Opinion
July 1, 1976
Appeal from a judgment of the Supreme Court, entered May 30, 1975 in Columbia County, upon a verdict rendered at a Trial Term in favor of plaintiff. The defendant's sole contention on this appeal is that the verdict was contrary to the credible evidence. We disagree. We have no right to invade the province of the jury by interfering with its verdict unless that verdict is clearly against the weight of the evidence and by that is meant "no reasonable person would solve the litigation in the way the jury has chosen to do" (Rapant v Ogsbury, 279 App. Div. 298, 299). While the record reveals sharply divergent accounts as to the happening of the accident and its causation and there are inconsistencies in some of the testimony, this merely raises questions of fact and credibility. The clear reason for and function of a jury is to resolve these issues while adhering to the guidelines set down by the court in its charge. Here, after a clear and correct charge which thoroughly instructed the jury as to the applicable law and the rules by which it must be guided, the jury adopted the plaintiff's version of the accident and rendered an unanimous verdict in his favor.

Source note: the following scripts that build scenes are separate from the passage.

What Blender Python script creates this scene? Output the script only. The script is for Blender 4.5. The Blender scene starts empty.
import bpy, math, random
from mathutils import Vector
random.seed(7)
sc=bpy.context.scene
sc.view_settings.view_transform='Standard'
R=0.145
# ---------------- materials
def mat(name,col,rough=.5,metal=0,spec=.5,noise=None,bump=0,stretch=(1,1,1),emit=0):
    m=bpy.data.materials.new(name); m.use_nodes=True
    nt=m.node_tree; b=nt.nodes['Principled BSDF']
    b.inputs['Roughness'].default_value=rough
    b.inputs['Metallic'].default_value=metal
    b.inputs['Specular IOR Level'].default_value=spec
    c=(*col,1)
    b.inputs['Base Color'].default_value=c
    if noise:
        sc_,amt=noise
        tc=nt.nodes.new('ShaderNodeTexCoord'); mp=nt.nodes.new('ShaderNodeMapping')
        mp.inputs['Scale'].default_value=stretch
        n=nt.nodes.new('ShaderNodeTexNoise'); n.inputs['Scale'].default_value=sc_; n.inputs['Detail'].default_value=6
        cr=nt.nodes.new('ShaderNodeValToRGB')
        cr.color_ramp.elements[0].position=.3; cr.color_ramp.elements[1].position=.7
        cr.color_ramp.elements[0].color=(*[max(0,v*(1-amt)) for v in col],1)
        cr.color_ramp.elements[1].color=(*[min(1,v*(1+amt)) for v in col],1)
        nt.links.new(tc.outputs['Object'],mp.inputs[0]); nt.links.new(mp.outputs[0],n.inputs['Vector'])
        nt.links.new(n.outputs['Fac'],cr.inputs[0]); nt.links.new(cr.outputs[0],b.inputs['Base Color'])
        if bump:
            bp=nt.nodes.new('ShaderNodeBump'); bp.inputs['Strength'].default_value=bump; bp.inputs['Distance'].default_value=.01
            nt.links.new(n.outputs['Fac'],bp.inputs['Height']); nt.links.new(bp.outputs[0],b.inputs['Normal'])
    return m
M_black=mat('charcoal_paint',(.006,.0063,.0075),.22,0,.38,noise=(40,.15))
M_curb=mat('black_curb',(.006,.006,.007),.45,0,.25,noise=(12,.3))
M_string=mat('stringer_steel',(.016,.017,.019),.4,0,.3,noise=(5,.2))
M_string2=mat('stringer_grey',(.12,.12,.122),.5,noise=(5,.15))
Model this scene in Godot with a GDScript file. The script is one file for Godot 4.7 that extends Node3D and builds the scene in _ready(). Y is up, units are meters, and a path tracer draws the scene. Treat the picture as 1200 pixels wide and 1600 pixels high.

The Trial Judge who had the advantage of having heard and seen the witnesses, in the exercise of his professional judgment, denied the motion to set the verdict aside. This verdict was not palpably wrong nor does it lack support in the record and appears to have been the result of the exercise of reason. We perceive no valid basis for setting the verdict aside. Judgment affirmed, with costs. Koreman, P.J., Sweeney, Kane, Main and Larkin, JJ., concur.